Les suggestions pour bonifier l’approche éducative environnementale de ces initiatives scolaires peuvent contribuer à confronter les structures de pouvoir mises en place, à promouvoir l’émancipation des élèves, en relation et non en porte-à-faux avec leur famille, mais aussi à démocratiser les relations entre les partis en présence (Percy-Smith et al ., 2020). En ce sens, les processus de participation ainsi que les objectifs finaux de ces démarches s’avèrent tous les deux fondamentaux et permettent de s’approcher d’une participation transformatrice autant pour les élèves, leur famille que le personnel scolaire (Tisdall et al ., 2014).

Malgré tout, toute participation des élèves n’est pas « bonne » en soi et il s’agit plutôt des conditions de participation qui confèrent sa qualité (Ferreira et al., 2012 ; Liebel et Saadi, 2012). Il existe de multiples façons d’exercer son agentivité en faveur de l’environnement en milieu scolaire dans le respect des élèves et de leur famille et en collaboration avec les membres du personnel qui méritent d’être explorées dans de futures recherches, dont l’activisme et la connexion avec la nature. Les perspectives familiales pourraient aussi être recueillies afin d’approfondir le sujet.

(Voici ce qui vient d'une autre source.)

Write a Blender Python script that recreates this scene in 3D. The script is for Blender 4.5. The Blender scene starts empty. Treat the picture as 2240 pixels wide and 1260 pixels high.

Enfin, les deux contextes, soit le CV et le programme EAU, mettent en évidence le besoin de développer des relations de confiance plus éthiques afin de laisser naître et grandir une participation plus significative pour les élèves (Percy-Smith et al., 2020). Les élèves restent des agentes et des agents d’information, de mobilisation et d’action à l’intérieur ainsi qu’à l’extérieur de l’école, éternellement relationnels. Pour cette raison, ce modèle d’écocitoyenneté nécessite la création d’espaces participatifs, collaboratifs, communautaires et intergénérationnels où les élèves peuvent apprendre à participer avec le soutien d’adultes bienveillants, dont leur famille, en imaginant des chemins alternatifs ensemble.